Hey Chris!
I have been trying to dip my toes into using signed types more and I
found something really annoying about left shifting in C:
https://godbolt.org/z/sMWj9s63Y
As you can see, what is essentially "1 << 31" is reported by UBSAN as an
error, but only in C, even when the standard is set to C23 and C++23, by
which point both languages adapted to reality where only 2's complement
integers exist.
Apparently, the C++ standard specifies that for bit-wise operators, the
operands are used as bags of bits, which results in the desirable behavior.

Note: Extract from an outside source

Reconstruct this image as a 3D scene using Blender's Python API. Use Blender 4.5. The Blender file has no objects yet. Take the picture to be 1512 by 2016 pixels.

In C, you have to cast to the bit-width equivalent unsigned type and
then back to mimic the same behavior. I have not looked at what
standardese results in this difference, but the outcome is the same in
both GCC and Clang.
Just thought I'd let you know and I'm curious if you ever came across this.
Yup, I've run into it frequently in the wild, usually on left shift by 24
when assembling integers from bytes. For example, there's an instance in
Rob Pike's otherwise excellent byte order fallacy article:
https://commandcenter.blogspot.com/2012/04/byte-order-fallacy.html
Cryptographic hash implementations often get it wrong, too. For example,
here's a case in first result searching for "sha256.c":
https://github.com/B-Con/crypto-algorithms/blob/cfbde484/sha256.c#L49
It's not *really* about 2's complement, or lack thereof, but that C
considers shifts arithmetic operators rather than bitwise as people
usually think about them. From that point of view, 1<<31 cannot be
represented, so it's an overflow. WG14 ought to follow C++ and remove the
UB from C in this particular case. There should be less (but not zero) UB,
and this is one that doesn't make sense.